RECORDED DATA:
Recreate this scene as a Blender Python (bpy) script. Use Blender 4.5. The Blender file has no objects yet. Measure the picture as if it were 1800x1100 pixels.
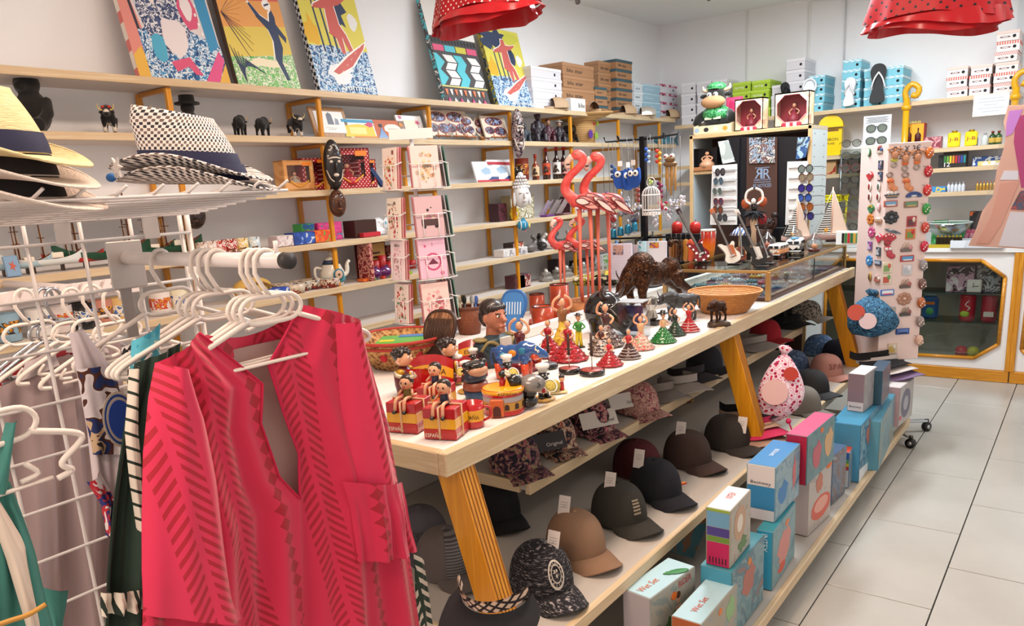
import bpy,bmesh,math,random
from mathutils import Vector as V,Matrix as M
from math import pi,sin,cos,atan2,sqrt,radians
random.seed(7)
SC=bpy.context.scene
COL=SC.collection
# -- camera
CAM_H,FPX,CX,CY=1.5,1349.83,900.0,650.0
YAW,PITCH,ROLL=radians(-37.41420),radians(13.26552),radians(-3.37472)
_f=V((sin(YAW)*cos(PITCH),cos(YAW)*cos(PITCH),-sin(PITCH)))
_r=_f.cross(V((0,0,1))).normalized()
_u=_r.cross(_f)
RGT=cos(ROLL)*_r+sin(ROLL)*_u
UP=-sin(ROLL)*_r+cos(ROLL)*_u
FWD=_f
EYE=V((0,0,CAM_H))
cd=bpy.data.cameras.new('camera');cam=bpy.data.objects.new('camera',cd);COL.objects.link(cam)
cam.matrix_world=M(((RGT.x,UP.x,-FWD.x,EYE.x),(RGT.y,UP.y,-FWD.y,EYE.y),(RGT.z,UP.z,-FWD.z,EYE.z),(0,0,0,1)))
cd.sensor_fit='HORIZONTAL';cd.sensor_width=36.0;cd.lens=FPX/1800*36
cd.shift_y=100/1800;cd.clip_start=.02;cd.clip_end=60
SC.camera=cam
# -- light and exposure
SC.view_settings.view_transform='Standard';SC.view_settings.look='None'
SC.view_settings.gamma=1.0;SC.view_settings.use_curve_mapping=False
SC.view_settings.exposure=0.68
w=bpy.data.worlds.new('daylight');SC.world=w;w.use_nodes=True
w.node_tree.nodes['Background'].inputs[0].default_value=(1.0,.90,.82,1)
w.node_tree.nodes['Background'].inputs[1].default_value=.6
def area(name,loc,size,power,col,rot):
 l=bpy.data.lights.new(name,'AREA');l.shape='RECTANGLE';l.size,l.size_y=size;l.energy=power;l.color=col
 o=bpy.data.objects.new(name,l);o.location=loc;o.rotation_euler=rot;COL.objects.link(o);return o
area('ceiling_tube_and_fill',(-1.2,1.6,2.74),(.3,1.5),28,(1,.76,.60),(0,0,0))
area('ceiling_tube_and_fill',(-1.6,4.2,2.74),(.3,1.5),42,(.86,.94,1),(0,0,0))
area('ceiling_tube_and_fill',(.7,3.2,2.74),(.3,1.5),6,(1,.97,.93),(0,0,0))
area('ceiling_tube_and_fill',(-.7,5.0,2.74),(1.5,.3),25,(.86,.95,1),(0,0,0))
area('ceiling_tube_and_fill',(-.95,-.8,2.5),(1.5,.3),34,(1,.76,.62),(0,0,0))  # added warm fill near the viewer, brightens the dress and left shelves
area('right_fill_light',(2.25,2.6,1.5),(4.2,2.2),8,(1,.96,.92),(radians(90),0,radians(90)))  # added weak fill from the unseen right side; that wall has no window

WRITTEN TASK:
Return to the listing above and set it down exactly, leaving out its pictures.

EXPECTED OUTPUT:
Recreate this scene as a Blender Python (bpy) script. Use Blender 4.5. The Blender file has no objects yet. Measure the picture as if it were 1800x1100 pixels.
import bpy,bmesh,math,random
from mathutils import Vector as V,Matrix as M
from math import pi,sin,cos,atan2,sqrt,radians
random.seed(7)
SC=bpy.context.scene
COL=SC.collection
# -- camera
CAM_H,FPX,CX,CY=1.5,1349.83,900.0,650.0
YAW,PITCH,ROLL=radians(-37.41420),radians(13.26552),radians(-3.37472)
_f=V((sin(YAW)*cos(PITCH),cos(YAW)*cos(PITCH),-sin(PITCH)))
_r=_f.cross(V((0,0,1))).normalized()
_u=_r.cross(_f)
RGT=cos(ROLL)*_r+sin(ROLL)*_u
UP=-sin(ROLL)*_r+cos(ROLL)*_u
FWD=_f
EYE=V((0,0,CAM_H))
cd=bpy.data.cameras.new('camera');cam=bpy.data.objects.new('camera',cd);COL.objects.link(cam)
cam.matrix_world=M(((RGT.x,UP.x,-FWD.x,EYE.x),(RGT.y,UP.y,-FWD.y,EYE.y),(RGT.z,UP.z,-FWD.z,EYE.z),(0,0,0,1)))
cd.sensor_fit='HORIZONTAL';cd.sensor_width=36.0;cd.lens=FPX/1800*36
cd.shift_y=100/1800;cd.clip_start=.02;cd.clip_end=60
SC.camera=cam
# -- light and exposure
SC.view_settings.view_transform='Standard';SC.view_settings.look='None'
SC.view_settings.gamma=1.0;SC.view_settings.use_curve_mapping=False
SC.view_settings.exposure=0.68
w=bpy.data.worlds.new('daylight');SC.world=w;w.use_nodes=True
w.node_tree.nodes['Background'].inputs[0].default_value=(1.0,.90,.82,1)
w.node_tree.nodes['Background'].inputs[1].default_value=.6
def area(name,loc,size,power,col,rot):
 l=bpy.data.lights.new(name,'AREA');l.shape='RECTANGLE';l.size,l.size_y=size;l.energy=power;l.color=col
 o=bpy.data.objects.new(name,l);o.location=loc;o.rotation_euler=rot;COL.objects.link(o);return o
area('ceiling_tube_and_fill',(-1.2,1.6,2.74),(.3,1.5),28,(1,.76,.60),(0,0,0))
area('ceiling_tube_and_fill',(-1.6,4.2,2.74),(.3,1.5),42,(.86,.94,1),(0,0,0))
area('ceiling_tube_and_fill',(.7,3.2,2.74),(.3,1.5),6,(1,.97,.93),(0,0,0))
area('ceiling_tube_and_fill',(-.7,5.0,2.74),(1.5,.3),25,(.86,.95,1),(0,0,0))
area('ceiling_tube_and_fill',(-.95,-.8,2.5),(1.5,.3),34,(1,.76,.62),(0,0,0))  # added warm fill near the viewer, brightens the dress and left shelves
area('right_fill_light',(2.25,2.6,1.5),(4.2,2.2),8,(1,.96,.92),(radians(90),0,radians(90)))  # added weak fill from the unseen right side; that wall has no window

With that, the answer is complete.